An Anonymous Phone Call And Monroe, North Carolina

The documents show that Hill was also used by the FBI in their 1962 attempt to obstruct work between the moderate NAACP and the more militant Committee To Aid The Monroe Defendants (CAMD).  This was an organization initiated by SWP members in support of the controversial black advocate of armed self defense Robert F. Williams and the movement he lead in Monroe, North Carolina.

The FBI feared that CAMD would gain legitimacy and power through the support of the NAACP.
The FBI Agent In Charge advised J. Edgar Hoover that an anonymous call should be placed to Herbert Hill complaining about the SWP's involvement with CAMD.  "It is felt that as a disruptive tactic, considerable damage could be done to the SWP by having the NAACP be aware of their controlling influence in CAMD.  Phelps comments, "The FBI's attempts to use Howard Hill is a vivid example of the FBI's practice of opposing the civil rights movement and sowing dissension within it, especially between the militants and moderates.

As a member of the SWP during the 1960's and early 1970's my perspective tends to go to the big picture of which this is a part.  But maybe there is a lesson for the left in these types of revelations.
The SWP was always proud of their upfront work as socialists in the mass movements of the time. Believing in the importance of not being forced to go underground and use codes and secrecy.  Those of us today can see with curiosity the work of the FBI COINTELPRO that we were a victim of and the ultra lefts and reformists who gladly informed on our meetings, our changes of address and their  attempts to sow dissension.  Of course we knew all this but continued doing the work that needed to be done. The SWP is now a different organization and considerably smaller than it was but there are complex reasons why that is but none of them have to do with the attempts by the government to disrupt.
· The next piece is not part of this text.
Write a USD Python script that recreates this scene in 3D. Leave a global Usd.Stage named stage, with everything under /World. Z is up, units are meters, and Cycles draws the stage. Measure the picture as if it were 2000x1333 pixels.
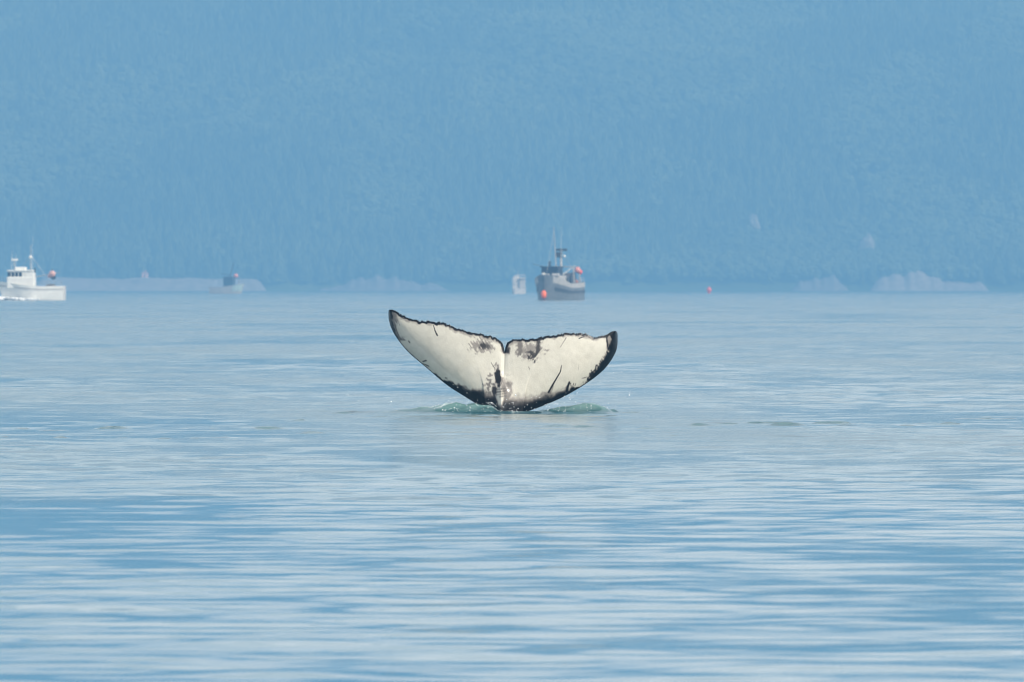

All of us who are still around learned the lessons of the time from the prior generation.  That it is important to talk about your ideas, run election campaigns in your own name and always be aware of the betrayals that will come from the reformists.  This is also why those of us who came from that period of history are the best builders of Defense Committees both for ourselves and others.  We will continue to try to be the best builders of the mass movements of our time and whatever organization we are with now will benefit from our knowledge and experience.



1 comment:

ethnicguy said...

A few random thoughts on this issue.

*Hill was a white man living in a Black world, for the most part, and he did a great deal of scholarly work on Black affairs and Black history.

*Hill jumped from the SWP to taking a staff job with the Steel Workers' union. I have met many former Trotskyists who followed the same path.

*The NAACP was officially anti-communist in the late '40s, I believe, and certainly in the 1950s and early 1960s. Hill didn't create the policy.

*Hill's work against discrimination in unions was invaluable to us in the International Ladies' Garment Workers' Union (ILGWU). He relentlessly pursued the racist leadership and practices of the ILGWU and paid a price for it. It's worth noting that in taking on the ILGWU officialdom he was at odds with many former Trotskyists who had gone to work for the union's international affairs department. That department collaborated with the CIA, which seems like a geater sin than informing to the FBI.

*Hill continued to work with the "Third Camp" New Politics magazine for quite awhile. Was NP and the "Third Camp" ultra-leftist? It zig-zagged, I think, between ultra-leftism and social democracy.

*"Labor History" marks the centrist or right wing of modern labor history and its editors have seemed to feel the need to settle scores with anyone who challenged labor officialdom over the years. They are certainly anti-communist. This is not an objective source. Not that "objectivity" is realistic, but we should know what the biases are at work here.

I'm not sure that I have an exact point here, except to comment on how complicated this is. I suppose that one lesson is that the further you got from supporting the Soviet Union in the 1950s and 1960s the greater was the danger of becoming an opportunist.